Practically speaking, it means mixing elements of endurance (like running), strength (weights, functional training), and practices that work on mobility and breath (like yoga, stretching, or breathwork) into your weekly routine.

There’s no magic formula, but there are a few ground rules:

  • Strength is the foundation: building strong muscles means more joint stability and better shock absorption. Even for runners.
  • Running trains your heart (and your head): few activities combine cardiovascular training, mental well-being, and freedom the way running does.
  • Mobility isn’t optional: it’s the weak link for most runners. And for many iron addicts too. Loosening up just your hips or your shoulders can change everything.
  • Breathing is the bridge: conscious breathing connects all of this. It tells you where you’re at. And if you listen closely, it’ll tell you when it’s time to stop.

A puzzle that makes sense

Putting all this together isn’t just helpful—it’s essential. Each piece matters, but the meaning comes when they all fit.

Strength helps you run better.
Running helps you recover from strength work.
Mobility lets you do both with more freedom.
And breathing tells you how you’re doing, not just how you’re performing.

The point isn’t to be great at everything. It’s to understand what *you* need in this moment of your life. Sometimes, running is the only thing keeping you together. Other times, your body’s asking for stability. And then there are moments when all you can (and want to) do is take a deep breath.

Real-world examples

If you run three times a week, adding in two short strength sessions (even just 30 minutes) can make a huge difference. Bodyweight or light dumbbell exercises like squats, lunges, push-ups, and planks are more than enough. You don’t need to crush yourself in the gym.
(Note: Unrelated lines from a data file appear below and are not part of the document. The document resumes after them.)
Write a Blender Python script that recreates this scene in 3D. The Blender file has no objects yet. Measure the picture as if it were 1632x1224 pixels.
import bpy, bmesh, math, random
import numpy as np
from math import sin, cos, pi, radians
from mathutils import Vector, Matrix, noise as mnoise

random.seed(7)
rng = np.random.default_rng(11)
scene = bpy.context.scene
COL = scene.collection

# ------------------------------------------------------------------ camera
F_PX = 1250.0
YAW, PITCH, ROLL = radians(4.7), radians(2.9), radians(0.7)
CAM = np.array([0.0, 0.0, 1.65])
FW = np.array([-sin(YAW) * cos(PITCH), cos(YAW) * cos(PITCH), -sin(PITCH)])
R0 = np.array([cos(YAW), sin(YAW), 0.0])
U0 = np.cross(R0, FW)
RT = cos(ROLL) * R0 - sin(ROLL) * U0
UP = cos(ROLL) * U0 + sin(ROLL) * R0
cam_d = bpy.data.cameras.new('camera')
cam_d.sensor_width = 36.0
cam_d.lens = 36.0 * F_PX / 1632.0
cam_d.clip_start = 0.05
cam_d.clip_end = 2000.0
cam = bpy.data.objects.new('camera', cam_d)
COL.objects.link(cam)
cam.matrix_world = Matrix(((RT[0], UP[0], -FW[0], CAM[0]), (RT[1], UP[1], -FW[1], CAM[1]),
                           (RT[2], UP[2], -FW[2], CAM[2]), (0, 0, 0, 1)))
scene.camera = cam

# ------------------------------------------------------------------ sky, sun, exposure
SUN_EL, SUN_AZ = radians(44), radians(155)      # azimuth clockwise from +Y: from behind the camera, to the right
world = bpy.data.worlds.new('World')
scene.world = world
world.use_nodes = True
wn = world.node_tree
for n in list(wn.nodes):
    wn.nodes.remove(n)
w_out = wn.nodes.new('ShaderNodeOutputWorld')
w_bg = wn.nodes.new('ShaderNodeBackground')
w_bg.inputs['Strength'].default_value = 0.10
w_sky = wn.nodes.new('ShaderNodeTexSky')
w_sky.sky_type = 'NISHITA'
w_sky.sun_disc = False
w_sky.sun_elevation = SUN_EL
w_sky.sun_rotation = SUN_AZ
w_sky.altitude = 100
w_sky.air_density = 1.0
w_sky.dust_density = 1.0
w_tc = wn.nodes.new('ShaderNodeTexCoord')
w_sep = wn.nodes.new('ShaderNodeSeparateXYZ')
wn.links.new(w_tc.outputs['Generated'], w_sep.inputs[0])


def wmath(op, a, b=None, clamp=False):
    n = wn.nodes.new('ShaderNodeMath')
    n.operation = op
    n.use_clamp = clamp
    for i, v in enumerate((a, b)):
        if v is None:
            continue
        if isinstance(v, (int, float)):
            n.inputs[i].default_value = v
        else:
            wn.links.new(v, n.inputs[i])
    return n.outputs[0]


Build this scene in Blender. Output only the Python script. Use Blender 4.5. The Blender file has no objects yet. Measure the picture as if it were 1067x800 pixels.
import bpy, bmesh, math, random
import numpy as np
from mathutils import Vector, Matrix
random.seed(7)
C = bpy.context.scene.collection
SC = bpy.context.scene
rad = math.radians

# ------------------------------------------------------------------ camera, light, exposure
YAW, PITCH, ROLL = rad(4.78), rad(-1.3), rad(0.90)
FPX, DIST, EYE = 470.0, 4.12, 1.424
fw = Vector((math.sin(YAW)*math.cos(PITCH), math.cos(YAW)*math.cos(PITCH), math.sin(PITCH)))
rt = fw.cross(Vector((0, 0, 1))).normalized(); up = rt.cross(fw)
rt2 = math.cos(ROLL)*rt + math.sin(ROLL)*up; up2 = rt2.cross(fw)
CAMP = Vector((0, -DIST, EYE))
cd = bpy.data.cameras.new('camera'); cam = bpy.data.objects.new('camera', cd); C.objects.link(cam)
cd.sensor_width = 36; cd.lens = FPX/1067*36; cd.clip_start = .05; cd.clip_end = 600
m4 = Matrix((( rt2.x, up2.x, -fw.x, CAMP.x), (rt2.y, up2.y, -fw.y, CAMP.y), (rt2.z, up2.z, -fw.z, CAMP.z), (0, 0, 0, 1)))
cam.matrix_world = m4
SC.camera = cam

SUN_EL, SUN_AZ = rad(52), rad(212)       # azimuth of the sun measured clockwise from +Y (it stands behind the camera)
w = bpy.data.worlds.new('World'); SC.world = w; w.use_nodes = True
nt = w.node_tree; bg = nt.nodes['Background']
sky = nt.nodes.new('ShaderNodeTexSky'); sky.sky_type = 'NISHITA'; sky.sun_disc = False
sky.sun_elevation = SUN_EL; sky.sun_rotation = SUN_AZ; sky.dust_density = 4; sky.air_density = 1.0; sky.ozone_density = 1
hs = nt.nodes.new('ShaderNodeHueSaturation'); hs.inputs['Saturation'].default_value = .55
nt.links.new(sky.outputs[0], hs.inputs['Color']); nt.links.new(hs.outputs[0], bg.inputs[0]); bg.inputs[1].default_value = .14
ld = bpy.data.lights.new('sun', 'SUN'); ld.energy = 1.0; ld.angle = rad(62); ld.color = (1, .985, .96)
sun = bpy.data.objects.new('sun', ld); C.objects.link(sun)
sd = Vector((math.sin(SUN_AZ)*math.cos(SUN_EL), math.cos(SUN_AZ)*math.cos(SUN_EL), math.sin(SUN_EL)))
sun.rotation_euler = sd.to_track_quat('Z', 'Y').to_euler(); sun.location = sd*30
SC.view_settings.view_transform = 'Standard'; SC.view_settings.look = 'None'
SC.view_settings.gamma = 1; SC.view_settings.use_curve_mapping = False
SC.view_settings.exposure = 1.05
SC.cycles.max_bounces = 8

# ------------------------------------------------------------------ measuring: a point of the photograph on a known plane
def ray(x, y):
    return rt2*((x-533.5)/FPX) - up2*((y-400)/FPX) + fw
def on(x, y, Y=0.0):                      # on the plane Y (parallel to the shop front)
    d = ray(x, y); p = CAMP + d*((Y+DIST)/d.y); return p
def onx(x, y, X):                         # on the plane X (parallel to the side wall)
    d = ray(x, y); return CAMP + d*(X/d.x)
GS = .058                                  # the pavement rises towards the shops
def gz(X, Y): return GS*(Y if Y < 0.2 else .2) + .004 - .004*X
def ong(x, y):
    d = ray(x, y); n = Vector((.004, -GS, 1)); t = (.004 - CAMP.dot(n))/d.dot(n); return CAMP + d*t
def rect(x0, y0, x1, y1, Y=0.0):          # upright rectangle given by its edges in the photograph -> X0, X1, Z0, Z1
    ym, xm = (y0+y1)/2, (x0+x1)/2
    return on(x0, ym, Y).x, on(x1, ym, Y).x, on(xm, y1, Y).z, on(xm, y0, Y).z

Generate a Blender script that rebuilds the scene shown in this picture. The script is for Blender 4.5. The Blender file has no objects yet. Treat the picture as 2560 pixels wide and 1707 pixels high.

If you’re a gym rat, adding a couple cardio sessions (running, cycling, fast walking) will boost your aerobic capacity and help you recover better. It won’t kill your gains—it’ll make them last longer.

And if you’re always stiff, hunched over, or your back is constantly yelling at you, maybe it’s time for a yoga class or a mobility routine. Even just 10 minutes a day.

Where are we headed?

There’s a new idea of performance out there. It’s not about race times—it’s about how well you move, how easily you handle life, and how your body feels. A body that responds, recovers, and moves with you instead of holding you back.

Hybrid training isn’t a compromise. It’s a way of being whole. A way not to leave any part of yourself behind.
Because—if you think about it—your body isn’t made of separate compartments. You are.
And maybe it’s time to start putting yourself back together.